In poll after poll, Elizabeth Barrett Browning's "How Do I Love Thee?" lands at or near the top in the category of Best Love Poem Of All Time.  And it's a type of Italian sonnet...hmmmm. 

So, here's what I did...I took Browning's poem and I used not just her scheme (abbaabba cdcdcd), and not just her line-ending rhyme words, but, I used her line-beginning words, too.  And the challenge words, of course.  And made a love poem.  I don't think it's going to unseat EBB's poetry, but, then, she didn't accept the challenge of using PenThAng's words, either. 
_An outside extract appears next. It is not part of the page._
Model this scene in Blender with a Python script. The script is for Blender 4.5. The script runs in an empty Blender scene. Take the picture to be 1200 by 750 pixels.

So, now, for comparison purposes:

How Do I Love Thee?

How do I love thee? Let me count the ways.
I love thee to the depth and breadth and height
My soul can reach, when feeling out of sight
For the ends of being and ideal grace.
I love thee to the level of every day's
Most quiet need, by sun and candle-light.
I love thee freely, as men strive for right.
I love thee purely, as they turn from praise.
I love thee with the passion put to use
In my old griefs, and with my childhood's faith.
I love thee with a love I seemed to lose
With my lost saints. I love with the breath,
Smiles, tears, of all my life; and, if God choose,
I shall but love thee better after death.

--Elizabeth Barrett Browning



Tuesday, May 13, 2003

Counting Down...

CatThang gave me :

  • Yes words = greenwood, joyous, benediction, feathered, archaic, soil
  • No words = no restrictions
  • Form = Sestina (the reason for six Yes words)

There's nothing wascally in this one (I figure Ms. Thang's got that covered by her wascally askilly for a form that required six words instead of the offer of five), but there is a little added bit worth sharing.

One reason this took so long is that I spent a lot of time really looking at the form of a sestina and went down some very exciting side roads, some of which will be brought to fruition at a later date.  Different Bat-Channel, Different Bat-Time.  As a teaser:  that guy Raymond Queneau, with the "Cent mille milliards de poèmes"?  A patzer by comparison.  Gonna make him squeal Uncle to me.

But for now, I give you a simple sestina:

Benediction

Your touch is the only benediction
I need to feel blessed.  My wings are feathered
with words.  The day I slept in the greenwood
beneath your pen, beside our picnic, soil
scent seeded my dreams; the ants' archaic
dances, to my dreaming eyes, were joyous.

The sunlight spotlight flicked through the joyous
upraised arms of birch, their benediction
of yellow leaves plashed out an archaic
song of sibilance.  The dreamtime feathered
into real time, red wine dregs kissed the soil
in a toast between us and our greenwood.

Three seasons later I pass that greenwood
five days a week.  I am half as joyous
without you, though drunken leaves guard the soil
where we spilled our liquid benediction.
This distance burns like I'm tarred and feathered,
half-banished, or something more archaic.

Letters I wrote then, now seem archaic
and bear false resemblance to that greenwood.
I gave the ripped strips to crows who feathered
their nests with words you whispered were joyous.
Wind off the mountain wrawls benediction
to the dust of a love which once was soil.

Here I am, up to my elbows in soil,
the rhythm of sweat is an archaic,
ancient, atavistic benediction
whose blessings can't exorcise the greenwood
from my bones.  We defined the word "joyous,"
taught Cupid how quivers should be feathered.

I miss your eyes when your fingers feathered
back my hair, I miss lugging potting soil
up the hill behind you and your joyous
descriptions of plants and their archaic
myths.  I miss holding you in the greenwood,
I miss your lips' sipped benediction.

Our words were feathered, all things archaic
were new, with tired soil we grew a greenwood
whose leaves breeze joyous our benediction.

end
dgw 05/03

Thank you, CatThang, for the words, the challenge, and your patience.